As for Judge Brown, she and I have occasionally met in dark corners of Washington steakhouses. Usually, to avoid detection, we dress as Lillian Hellman and Yosemite Sam respectively. However, the judge has been awful at disguises:

Janice Rogers Brown has long been sympathetic to these [Constitution in Exile] goals. A daughter of sharecroppers, she denounced the New Deal in a series of speeches before her  confirmation to the D.C. Circuit in 2005. She called 1937—the year the Supreme Court began to uphold the New Deal—“the triumph of our own socialist revolution.” In the same speech, she argued that “protection of property was a major casualty of the revolution of 1937.”

She somehow escaped detection by the Senate Judiciary Committee; but

Then, in her April 13 [2012] opinion, she dramatically unmasked herself.

And so did I, in that Yale talk a few days later.
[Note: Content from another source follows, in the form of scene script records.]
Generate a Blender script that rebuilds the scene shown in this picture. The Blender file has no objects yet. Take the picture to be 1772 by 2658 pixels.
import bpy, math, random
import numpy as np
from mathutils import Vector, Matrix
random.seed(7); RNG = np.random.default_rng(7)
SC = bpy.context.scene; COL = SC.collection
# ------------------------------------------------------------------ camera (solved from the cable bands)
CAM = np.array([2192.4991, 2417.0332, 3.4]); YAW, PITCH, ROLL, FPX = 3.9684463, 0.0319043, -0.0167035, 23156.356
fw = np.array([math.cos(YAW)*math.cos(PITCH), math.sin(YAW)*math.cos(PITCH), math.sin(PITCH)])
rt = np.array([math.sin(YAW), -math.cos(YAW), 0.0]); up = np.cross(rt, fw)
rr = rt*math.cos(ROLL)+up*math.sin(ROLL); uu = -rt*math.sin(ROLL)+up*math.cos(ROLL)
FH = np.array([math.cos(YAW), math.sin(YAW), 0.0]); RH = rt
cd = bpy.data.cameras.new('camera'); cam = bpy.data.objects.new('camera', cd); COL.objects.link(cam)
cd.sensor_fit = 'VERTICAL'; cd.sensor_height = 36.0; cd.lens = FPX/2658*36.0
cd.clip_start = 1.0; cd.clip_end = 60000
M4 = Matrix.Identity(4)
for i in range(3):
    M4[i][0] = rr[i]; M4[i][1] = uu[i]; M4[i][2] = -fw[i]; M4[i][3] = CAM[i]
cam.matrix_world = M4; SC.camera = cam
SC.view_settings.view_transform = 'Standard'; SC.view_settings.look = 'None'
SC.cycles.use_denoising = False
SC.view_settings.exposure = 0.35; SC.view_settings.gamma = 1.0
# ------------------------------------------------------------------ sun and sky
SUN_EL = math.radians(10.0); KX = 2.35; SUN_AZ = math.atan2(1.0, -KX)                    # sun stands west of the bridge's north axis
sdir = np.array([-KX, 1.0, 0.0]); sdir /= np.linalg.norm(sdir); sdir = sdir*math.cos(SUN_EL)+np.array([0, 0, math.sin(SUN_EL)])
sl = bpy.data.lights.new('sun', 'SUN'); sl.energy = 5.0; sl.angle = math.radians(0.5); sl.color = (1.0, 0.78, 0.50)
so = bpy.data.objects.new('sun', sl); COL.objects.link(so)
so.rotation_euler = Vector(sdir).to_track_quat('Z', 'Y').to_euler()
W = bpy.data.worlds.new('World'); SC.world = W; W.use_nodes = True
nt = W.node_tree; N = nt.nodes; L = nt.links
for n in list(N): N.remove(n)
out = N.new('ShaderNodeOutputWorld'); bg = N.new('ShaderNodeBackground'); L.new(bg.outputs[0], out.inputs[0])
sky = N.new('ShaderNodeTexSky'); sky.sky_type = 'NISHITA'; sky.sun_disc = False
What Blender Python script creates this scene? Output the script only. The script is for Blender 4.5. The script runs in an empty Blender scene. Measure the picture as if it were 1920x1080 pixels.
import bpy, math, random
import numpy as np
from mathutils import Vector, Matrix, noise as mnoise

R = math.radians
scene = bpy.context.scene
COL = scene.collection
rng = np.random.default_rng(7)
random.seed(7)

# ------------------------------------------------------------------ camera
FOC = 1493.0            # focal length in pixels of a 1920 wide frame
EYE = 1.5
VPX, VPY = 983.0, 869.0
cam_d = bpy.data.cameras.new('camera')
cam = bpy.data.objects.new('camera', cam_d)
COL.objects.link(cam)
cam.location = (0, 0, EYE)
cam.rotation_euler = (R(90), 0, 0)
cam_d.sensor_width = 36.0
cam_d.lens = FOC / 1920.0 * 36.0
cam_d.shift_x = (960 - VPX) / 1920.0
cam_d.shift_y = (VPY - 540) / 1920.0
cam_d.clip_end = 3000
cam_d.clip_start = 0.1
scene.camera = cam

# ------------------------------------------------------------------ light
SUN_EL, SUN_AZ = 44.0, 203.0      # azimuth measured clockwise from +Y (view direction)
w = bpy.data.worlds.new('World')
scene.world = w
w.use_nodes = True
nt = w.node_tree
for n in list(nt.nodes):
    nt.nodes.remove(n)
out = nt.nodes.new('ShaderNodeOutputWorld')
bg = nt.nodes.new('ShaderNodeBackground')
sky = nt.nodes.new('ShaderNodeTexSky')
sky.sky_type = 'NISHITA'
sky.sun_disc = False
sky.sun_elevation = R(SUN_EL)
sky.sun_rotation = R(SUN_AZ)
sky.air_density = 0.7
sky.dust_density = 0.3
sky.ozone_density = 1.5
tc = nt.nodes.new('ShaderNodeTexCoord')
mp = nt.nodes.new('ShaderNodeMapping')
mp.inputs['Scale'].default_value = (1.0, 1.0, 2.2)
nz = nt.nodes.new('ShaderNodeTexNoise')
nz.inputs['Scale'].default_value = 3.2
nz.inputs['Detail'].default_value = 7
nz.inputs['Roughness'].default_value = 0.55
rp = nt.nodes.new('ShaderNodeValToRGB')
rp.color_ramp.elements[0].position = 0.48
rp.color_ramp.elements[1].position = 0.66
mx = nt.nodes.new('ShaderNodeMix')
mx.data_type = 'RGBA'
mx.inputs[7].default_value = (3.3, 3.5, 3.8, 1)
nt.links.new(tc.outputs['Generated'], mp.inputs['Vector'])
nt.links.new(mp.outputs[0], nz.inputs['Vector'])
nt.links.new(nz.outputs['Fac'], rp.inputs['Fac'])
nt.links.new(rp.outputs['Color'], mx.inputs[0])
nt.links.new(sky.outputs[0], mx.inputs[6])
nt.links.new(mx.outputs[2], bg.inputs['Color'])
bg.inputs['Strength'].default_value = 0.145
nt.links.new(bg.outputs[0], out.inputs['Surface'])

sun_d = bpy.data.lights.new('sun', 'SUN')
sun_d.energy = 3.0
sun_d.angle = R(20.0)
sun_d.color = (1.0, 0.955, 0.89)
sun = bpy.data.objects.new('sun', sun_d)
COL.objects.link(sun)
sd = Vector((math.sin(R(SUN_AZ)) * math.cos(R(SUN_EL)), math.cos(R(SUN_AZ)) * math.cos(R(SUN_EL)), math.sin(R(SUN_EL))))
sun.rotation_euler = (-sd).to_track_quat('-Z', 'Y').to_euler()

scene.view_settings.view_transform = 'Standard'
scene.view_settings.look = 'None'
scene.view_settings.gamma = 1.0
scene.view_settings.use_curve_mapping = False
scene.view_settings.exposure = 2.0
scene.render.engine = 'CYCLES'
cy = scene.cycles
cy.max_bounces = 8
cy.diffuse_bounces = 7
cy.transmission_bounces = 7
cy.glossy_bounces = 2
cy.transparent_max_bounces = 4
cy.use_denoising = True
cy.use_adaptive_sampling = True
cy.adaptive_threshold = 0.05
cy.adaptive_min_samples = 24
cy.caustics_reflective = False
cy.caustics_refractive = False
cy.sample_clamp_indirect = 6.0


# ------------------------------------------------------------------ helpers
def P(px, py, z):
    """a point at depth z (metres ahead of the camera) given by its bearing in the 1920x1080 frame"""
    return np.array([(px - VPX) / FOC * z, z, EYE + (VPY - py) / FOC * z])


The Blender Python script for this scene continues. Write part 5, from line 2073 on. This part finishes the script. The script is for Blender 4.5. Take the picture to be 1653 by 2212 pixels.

It’s over.

Mea Culpa

Confiteor: the idea of building a constitutional revolution with judges and academics may have been a tactical error on my part. Folks whose entire output consists of the written word will eventually be found out. Thanks to Jeff Rosen’s sleuthing, they (we) have been, and not a moment too soon:

This, then, is John Roberts’s moment of truth: In addition to deciding what kind of chief justice he wants to be, he has to decide what kind of legal conservatism he wants to embrace. … [B]y voting to strike down Obamacare, Roberts would also be abandoning the association of legal conservatism with restraint—and resurrecting the pre–New Deal era of economic judicial activism with a vengeance. This is the era that Judge Brown and Randy Barnett yearn to revive: a time when crusading judges struck down progressive economic regulations in the name of  hotly conservative economic doctrines that a majority of the country didn’t favor.

Don’t do it, Chief. The Exile movement is dead. Epstein et al. are gone, I’m recanting, and Judge Brown has been outed; it’s just you and the mortgage guy in Dale City. Take it from Rosen:

We’ve seen this script play out before, and it didn’t end well for the Court.